In Durs Grünbeins Roman Vom Schnee trifft der Leser den Menschen Descartes, der mit seinem Diener Gillot 1619 in einem süddeutschen Städtchen den Winter verbringt. Grünbein stellt uns den Menschen Descartes vor, der immer wieder den Konflikt von Körper und Geist erlebt. Im ersten Teil des Buches verkörpert der Diener Gillot das Körperliche, während Descartes als geistiger Lehrer auftritt. Grünbein versteht es mit feinem Witz diese getrennt gelebte Form des Dualismus und des Rationalismus auflaufen zu lassen. Fast schon grotesk wirkt die Situation als Descartes seinem Diener ‚Trost’ spendet, als dieser von einem erfrorenen Bauernkind im Dorf erzählt. Er habe geweint, erwähnt Gillot, den die tragische Geschichte berührt. Descartes erwidert darauf:
„Was lehrt uns das?“ „Monsieur ich habe geweint.“
„ Ein edler Zug – und ein Reflex. Schau, ein Kanal
Führt von den Tränendrüsen in den Sack der Bindehaut.
Dort staut es sich das salzige Sekret. Wir blinzeln,
Und mit dem Lidschlag wird es angesaugt uns schiesst –
Ein Dammbruch, in den Tränensack und bricht hervor:
Und schon verschwimmt die Welt vor unsern Augen.
Du schnappst nach Luft, dann spült der Tränenfluss dich fort.
Der Anlass? Findet sich. Das Herz wird leicht durchzuckt.
Was zählt, ist das Prinzip. Hydraulik.

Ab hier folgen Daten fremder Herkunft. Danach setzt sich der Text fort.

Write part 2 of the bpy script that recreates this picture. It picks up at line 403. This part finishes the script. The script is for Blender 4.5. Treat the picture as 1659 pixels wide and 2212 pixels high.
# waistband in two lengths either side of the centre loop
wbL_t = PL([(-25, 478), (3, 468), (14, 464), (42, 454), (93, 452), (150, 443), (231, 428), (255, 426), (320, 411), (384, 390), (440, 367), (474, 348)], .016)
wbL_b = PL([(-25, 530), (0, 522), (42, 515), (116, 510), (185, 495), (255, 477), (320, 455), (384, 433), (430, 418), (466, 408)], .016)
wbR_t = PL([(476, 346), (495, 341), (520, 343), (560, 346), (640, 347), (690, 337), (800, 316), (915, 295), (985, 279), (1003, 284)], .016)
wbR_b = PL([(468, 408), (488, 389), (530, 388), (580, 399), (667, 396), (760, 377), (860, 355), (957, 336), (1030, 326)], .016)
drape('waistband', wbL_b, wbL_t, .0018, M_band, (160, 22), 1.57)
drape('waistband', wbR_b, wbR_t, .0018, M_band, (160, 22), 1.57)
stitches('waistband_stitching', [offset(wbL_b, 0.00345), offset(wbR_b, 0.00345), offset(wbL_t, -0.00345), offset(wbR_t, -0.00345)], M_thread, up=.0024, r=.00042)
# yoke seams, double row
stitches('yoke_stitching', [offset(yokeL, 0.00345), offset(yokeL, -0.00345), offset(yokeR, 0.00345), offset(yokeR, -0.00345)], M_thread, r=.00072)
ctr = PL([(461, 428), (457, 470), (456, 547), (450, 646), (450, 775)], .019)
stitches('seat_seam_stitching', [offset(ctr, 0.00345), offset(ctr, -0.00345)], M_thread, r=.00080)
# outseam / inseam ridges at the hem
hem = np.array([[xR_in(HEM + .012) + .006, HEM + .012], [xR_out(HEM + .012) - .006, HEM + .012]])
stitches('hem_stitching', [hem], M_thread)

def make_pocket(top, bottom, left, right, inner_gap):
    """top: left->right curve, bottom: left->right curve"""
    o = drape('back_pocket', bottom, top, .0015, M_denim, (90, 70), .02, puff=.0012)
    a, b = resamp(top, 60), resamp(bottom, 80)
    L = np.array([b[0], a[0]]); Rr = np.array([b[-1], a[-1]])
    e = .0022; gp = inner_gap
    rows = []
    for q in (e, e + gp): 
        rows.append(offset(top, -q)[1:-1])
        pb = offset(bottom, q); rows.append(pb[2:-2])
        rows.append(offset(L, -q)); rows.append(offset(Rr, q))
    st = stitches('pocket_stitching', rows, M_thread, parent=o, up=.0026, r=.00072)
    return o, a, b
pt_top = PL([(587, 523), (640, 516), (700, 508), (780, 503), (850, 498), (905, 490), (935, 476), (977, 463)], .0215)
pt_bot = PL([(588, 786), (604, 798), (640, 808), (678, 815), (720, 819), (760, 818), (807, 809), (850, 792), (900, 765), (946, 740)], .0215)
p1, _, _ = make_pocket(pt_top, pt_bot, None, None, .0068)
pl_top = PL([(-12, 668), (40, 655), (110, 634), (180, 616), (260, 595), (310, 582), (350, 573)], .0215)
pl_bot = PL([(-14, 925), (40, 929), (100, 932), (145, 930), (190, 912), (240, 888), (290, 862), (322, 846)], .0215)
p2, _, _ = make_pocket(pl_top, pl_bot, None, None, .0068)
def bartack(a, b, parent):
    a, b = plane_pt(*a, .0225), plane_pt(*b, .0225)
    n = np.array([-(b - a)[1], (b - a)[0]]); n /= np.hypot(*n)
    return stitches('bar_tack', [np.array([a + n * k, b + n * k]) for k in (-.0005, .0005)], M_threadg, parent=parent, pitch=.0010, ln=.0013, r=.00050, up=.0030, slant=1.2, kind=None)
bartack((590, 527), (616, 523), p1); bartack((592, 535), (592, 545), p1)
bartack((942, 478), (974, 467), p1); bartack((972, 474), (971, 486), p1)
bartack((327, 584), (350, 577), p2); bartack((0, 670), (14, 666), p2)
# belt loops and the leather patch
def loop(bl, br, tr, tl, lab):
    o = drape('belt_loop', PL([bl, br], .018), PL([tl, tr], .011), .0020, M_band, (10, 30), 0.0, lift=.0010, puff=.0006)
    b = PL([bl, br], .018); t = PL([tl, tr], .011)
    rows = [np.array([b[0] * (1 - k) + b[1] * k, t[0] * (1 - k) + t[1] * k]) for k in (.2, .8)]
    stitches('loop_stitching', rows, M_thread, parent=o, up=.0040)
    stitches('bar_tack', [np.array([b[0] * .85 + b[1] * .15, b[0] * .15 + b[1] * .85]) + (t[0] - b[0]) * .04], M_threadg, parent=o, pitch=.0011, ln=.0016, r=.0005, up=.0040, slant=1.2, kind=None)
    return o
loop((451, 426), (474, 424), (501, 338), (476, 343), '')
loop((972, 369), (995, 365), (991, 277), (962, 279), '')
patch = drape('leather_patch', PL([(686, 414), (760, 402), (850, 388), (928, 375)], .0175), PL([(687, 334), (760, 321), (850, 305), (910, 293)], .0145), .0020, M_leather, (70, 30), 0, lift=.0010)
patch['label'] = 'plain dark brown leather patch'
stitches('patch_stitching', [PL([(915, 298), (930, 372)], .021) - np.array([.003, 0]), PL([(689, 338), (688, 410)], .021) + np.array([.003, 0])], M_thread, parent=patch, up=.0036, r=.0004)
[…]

Wasserdruck.“
Gillot ist daraufhin verwirrt und versucht dann doch noch einmal seine Gefühlslage auszudrücken, verstummt schlussendlich aber.
Grünbein gelingt es einen grossen Denker und seine Theorie in die gelebte Welt zu setzen, und ihn dabei straucheln zu lassen, wie jeder andere Mensch auch - ohne respektlos, moralisch, oder sarkastisch zu werden.